[Saved data entries]
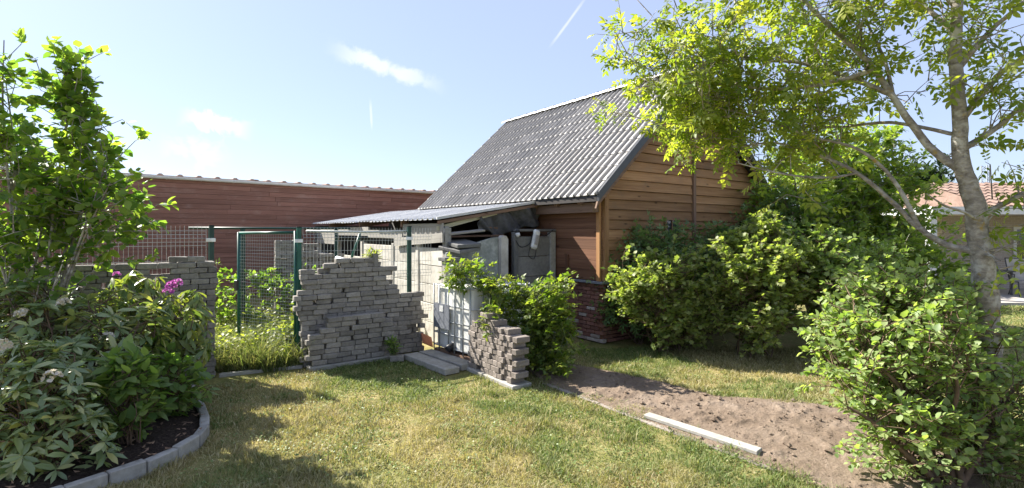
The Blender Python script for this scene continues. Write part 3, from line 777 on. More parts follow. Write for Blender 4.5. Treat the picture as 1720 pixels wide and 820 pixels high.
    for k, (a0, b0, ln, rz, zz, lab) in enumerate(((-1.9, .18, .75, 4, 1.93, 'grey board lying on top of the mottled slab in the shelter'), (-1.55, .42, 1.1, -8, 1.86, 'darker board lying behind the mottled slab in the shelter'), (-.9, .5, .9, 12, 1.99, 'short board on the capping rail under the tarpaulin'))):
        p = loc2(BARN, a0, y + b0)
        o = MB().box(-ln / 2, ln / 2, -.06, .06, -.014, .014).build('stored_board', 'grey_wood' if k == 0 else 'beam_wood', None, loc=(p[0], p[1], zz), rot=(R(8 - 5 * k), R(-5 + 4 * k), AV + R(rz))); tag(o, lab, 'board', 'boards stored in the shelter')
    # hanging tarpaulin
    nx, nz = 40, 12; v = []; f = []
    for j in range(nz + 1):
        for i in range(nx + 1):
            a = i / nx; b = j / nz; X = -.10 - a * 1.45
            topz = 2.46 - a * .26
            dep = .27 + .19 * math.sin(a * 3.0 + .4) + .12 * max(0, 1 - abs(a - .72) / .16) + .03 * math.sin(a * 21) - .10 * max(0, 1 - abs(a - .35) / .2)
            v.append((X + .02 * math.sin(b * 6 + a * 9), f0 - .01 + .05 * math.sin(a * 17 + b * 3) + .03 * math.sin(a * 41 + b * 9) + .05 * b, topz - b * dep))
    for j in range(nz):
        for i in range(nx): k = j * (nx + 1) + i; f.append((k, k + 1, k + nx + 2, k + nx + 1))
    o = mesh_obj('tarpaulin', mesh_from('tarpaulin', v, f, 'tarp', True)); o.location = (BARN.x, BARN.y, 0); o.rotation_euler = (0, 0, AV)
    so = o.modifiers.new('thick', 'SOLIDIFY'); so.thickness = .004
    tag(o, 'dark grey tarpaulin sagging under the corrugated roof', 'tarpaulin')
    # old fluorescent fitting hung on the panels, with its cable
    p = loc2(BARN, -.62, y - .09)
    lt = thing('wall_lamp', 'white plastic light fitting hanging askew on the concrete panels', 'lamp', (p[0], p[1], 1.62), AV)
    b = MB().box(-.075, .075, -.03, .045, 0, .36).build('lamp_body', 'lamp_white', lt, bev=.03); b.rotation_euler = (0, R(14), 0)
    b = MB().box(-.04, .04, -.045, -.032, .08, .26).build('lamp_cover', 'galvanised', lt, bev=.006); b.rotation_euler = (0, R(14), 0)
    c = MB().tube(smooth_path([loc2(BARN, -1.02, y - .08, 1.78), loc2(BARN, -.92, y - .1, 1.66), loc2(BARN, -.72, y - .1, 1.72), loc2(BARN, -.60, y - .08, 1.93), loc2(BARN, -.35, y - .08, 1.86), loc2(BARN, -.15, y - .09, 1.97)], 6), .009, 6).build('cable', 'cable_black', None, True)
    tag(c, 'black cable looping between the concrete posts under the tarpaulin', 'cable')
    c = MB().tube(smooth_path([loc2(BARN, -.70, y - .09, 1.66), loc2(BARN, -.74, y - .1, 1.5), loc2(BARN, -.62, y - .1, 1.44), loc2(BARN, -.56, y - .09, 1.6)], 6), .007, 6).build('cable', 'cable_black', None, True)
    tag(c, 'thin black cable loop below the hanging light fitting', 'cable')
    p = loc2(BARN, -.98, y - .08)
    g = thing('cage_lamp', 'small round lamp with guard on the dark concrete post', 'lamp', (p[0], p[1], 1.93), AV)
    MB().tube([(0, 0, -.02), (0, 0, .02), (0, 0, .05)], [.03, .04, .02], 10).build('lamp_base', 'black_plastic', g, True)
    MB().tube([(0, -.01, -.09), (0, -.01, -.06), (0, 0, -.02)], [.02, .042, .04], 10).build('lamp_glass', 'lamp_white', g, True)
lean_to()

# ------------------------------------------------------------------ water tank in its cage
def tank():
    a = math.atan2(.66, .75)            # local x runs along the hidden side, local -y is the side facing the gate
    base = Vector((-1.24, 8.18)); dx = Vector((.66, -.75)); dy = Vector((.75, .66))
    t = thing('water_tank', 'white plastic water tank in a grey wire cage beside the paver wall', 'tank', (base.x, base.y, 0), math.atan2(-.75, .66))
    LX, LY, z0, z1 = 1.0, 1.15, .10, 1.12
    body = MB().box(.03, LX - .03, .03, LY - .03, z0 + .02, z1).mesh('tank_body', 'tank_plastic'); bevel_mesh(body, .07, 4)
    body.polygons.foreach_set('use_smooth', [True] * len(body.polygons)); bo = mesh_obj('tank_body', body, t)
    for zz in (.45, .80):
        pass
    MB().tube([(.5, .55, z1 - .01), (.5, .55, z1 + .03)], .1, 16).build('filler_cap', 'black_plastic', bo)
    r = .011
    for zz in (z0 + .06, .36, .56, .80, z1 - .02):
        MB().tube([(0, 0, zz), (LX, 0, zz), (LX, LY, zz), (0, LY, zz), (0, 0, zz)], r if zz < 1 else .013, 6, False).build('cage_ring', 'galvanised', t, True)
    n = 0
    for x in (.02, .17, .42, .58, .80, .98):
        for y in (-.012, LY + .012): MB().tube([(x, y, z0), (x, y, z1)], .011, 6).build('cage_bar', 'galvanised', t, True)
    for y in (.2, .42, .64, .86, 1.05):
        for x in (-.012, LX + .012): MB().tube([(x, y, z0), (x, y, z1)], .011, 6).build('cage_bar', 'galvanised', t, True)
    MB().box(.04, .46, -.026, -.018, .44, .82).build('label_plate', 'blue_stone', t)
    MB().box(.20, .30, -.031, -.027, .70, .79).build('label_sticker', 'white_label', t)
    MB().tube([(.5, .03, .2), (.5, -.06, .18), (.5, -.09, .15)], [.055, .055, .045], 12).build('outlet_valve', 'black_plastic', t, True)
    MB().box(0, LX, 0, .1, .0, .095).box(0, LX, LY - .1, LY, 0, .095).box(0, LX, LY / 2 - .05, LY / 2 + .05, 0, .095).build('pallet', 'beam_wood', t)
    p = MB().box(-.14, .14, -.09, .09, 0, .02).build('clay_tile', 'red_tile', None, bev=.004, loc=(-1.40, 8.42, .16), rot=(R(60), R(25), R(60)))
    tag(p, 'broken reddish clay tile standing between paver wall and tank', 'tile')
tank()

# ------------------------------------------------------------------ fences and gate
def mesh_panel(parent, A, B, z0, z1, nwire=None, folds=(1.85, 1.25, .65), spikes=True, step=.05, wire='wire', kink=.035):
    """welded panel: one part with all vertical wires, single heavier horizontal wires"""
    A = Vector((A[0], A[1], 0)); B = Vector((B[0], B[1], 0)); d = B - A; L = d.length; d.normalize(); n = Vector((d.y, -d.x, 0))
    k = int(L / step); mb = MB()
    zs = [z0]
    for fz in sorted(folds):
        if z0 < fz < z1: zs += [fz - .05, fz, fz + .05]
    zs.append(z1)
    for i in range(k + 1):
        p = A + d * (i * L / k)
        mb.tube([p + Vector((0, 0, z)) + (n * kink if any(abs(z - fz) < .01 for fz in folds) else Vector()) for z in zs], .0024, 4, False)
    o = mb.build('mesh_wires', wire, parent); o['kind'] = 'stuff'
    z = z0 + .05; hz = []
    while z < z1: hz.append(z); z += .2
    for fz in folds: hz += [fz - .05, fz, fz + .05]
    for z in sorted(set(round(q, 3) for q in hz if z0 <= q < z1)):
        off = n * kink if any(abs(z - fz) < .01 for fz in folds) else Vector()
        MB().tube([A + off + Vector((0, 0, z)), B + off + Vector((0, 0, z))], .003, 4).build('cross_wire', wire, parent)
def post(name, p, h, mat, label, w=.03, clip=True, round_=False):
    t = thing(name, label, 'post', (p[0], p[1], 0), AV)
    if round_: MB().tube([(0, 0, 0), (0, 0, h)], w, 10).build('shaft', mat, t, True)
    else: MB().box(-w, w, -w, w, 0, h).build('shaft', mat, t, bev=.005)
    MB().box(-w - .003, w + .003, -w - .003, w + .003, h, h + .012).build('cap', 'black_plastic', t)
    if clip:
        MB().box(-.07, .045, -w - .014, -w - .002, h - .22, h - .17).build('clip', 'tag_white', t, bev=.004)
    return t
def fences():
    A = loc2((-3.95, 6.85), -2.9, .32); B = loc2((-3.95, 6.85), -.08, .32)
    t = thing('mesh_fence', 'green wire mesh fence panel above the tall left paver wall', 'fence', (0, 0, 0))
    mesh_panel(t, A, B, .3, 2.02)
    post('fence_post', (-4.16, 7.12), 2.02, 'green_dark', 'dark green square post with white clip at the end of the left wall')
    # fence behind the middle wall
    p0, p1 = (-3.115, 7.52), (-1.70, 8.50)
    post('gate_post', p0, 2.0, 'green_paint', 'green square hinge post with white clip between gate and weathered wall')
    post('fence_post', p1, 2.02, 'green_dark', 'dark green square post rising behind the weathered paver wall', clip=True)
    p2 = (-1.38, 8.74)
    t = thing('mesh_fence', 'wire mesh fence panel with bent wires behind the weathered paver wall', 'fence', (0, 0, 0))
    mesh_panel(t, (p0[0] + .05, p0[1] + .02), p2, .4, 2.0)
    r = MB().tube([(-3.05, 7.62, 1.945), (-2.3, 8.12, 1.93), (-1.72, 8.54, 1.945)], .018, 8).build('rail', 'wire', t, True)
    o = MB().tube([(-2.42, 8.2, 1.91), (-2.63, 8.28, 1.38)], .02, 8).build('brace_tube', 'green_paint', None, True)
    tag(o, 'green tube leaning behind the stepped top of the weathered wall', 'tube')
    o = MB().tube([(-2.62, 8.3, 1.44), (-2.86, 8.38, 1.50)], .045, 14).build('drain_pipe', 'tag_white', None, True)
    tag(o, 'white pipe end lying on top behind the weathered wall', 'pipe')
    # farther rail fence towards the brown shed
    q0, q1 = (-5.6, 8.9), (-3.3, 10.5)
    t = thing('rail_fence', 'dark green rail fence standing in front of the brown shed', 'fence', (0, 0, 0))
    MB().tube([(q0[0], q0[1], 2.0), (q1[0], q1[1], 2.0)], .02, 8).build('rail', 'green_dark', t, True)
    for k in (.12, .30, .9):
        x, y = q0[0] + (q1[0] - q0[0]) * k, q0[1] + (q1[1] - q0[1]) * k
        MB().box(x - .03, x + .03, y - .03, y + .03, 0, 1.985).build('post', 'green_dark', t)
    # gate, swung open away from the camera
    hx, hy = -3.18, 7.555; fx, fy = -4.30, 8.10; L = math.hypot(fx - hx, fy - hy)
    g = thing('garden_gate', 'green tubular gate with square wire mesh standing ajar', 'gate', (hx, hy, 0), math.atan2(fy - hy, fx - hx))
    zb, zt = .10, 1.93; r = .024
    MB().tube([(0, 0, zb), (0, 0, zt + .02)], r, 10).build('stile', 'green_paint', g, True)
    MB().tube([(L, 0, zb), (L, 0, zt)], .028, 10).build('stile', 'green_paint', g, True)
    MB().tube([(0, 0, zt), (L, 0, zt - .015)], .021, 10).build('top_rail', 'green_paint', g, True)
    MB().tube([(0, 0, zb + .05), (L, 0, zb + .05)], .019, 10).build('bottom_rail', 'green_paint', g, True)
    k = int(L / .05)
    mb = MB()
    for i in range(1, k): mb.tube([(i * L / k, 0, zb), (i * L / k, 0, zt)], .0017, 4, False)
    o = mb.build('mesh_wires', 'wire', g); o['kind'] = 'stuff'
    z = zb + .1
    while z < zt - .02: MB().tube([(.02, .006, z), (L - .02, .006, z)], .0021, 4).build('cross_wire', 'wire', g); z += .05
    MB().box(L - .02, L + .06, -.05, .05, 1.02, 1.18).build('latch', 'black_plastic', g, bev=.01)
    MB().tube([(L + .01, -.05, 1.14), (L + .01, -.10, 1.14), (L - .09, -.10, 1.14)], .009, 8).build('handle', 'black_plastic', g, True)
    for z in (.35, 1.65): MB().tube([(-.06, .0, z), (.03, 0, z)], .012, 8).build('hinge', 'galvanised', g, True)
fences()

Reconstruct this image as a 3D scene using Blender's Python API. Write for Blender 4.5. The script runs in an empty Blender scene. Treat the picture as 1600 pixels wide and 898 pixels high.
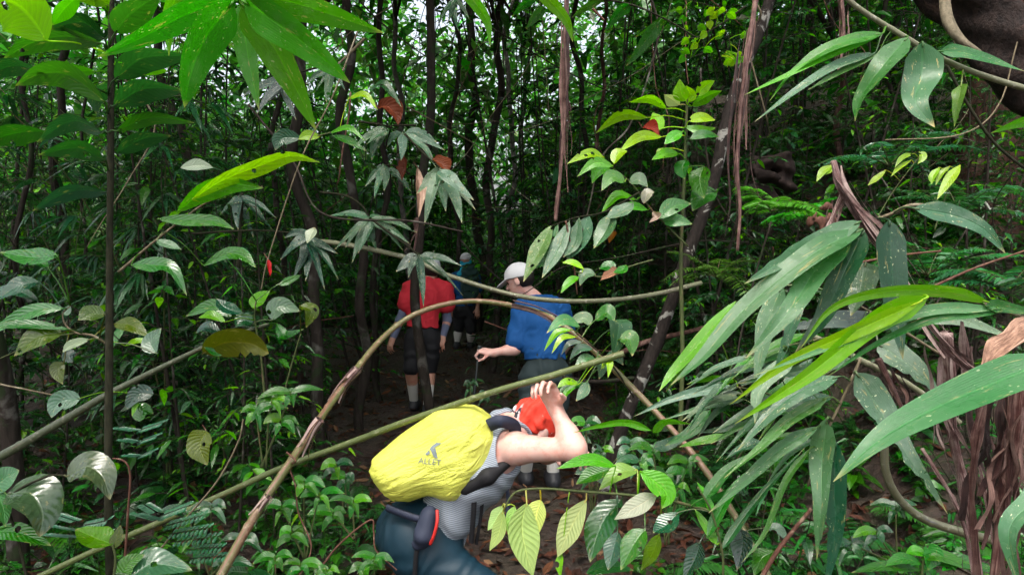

● **The task**:
Each line that holds the word "part" should be extracted from the records.

● **Finished answer**:
The Blender Python script for this scene continues. Write part 3, from line 777 on. More parts follow. Write for Blender 4.5. Treat the picture as 1720 pixels wide and 820 pixels high.
    """welded panel: one part with all vertical wires, single heavier horizontal wires"""